Nov 10, 2014
Last month's blog demonstrated an algorithm that produced a "Fuzzy Path" that reduced detection without unnecessarily extending the distance to reach a destination. The user requirements were defined in the Fuzzy Algorithm using Membership Functions. These functions described the user's objectives to minimize detection and minimize route distance With some minor modification that algorithm was applied against a network with a moving sensor - the results are shown in the movie above.
The diagram to the left shows the positions of the sensor network and the platform at the start of the scenario. The direct route to the destination passes through the center of the sensor network. The Angle of Arrival network is composed of three sensors with S2 moving at 5 knots on a course of 030° (true).
The Fuzzy Algorithm finds a course that meets the users requirements by evaluating the future positions of sensor S2 and its impact on the network's accuracy. The movie shows the progress of the platform and the sensor, along with the line-of-sight ranges for all the sensors. Note the algorithm finds a path just outside of S1's range.

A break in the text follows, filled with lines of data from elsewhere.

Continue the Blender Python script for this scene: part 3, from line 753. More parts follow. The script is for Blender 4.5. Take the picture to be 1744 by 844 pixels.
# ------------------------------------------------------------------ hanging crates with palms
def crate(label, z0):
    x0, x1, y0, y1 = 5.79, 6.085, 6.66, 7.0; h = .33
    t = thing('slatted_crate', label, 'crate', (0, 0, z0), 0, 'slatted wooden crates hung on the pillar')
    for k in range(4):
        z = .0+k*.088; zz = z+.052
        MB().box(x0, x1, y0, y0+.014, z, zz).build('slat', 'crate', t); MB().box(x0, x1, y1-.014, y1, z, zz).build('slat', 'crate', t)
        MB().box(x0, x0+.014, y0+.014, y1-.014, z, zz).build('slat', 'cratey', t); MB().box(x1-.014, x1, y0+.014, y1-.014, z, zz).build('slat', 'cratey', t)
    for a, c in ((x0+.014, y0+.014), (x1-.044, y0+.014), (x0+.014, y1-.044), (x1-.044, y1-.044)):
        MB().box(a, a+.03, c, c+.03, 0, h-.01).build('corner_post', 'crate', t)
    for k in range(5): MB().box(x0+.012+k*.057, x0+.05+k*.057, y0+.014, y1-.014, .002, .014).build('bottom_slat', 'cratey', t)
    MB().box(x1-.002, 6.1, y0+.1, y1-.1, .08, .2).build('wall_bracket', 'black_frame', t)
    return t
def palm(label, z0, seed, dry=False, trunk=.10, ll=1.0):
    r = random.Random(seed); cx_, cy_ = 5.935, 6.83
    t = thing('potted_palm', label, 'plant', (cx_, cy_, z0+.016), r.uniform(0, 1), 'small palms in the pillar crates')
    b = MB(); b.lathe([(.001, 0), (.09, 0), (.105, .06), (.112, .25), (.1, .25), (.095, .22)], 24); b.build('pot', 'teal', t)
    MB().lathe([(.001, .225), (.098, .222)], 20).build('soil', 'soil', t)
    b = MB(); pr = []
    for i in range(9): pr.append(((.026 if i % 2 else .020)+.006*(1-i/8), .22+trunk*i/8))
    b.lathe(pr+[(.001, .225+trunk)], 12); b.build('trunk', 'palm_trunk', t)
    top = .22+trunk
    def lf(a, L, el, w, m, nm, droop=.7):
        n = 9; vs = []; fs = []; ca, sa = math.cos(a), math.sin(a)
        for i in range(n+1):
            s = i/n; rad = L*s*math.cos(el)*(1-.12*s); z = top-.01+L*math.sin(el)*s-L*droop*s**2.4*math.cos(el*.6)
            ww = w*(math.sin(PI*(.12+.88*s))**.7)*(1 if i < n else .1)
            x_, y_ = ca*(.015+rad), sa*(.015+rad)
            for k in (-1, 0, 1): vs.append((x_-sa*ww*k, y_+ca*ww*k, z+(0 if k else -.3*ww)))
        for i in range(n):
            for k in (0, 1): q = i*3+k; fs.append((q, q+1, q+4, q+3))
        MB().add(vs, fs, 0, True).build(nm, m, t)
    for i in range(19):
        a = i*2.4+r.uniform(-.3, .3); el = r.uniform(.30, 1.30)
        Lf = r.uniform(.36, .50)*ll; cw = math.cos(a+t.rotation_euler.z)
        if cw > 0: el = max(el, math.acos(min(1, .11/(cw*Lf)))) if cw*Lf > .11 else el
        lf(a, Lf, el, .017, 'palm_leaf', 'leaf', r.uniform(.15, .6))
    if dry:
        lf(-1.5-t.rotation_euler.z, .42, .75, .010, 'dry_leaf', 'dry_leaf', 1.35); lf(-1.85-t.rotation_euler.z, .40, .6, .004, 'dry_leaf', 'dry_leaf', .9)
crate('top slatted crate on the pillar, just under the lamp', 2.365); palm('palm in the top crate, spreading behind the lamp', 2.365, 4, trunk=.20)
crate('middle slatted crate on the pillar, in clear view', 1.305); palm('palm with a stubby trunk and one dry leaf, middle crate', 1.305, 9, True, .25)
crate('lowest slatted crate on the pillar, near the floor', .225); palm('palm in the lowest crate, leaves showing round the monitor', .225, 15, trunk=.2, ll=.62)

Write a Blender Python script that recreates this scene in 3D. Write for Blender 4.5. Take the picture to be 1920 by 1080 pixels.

The figure to the right shows the detection levels of each of the two paths. The shorter, direct route, in blue shows a much worse detection level than the Fuzzy Path. The Fuzzy Path is approximately 14 nautical miles longer than the direct path.
The detection level shown in the figure is a logarithmic mapping from the actual computed areas in square nautical miles. The worst Fuzzy AOU is approximately 60 times larger than the worst direct path AOU.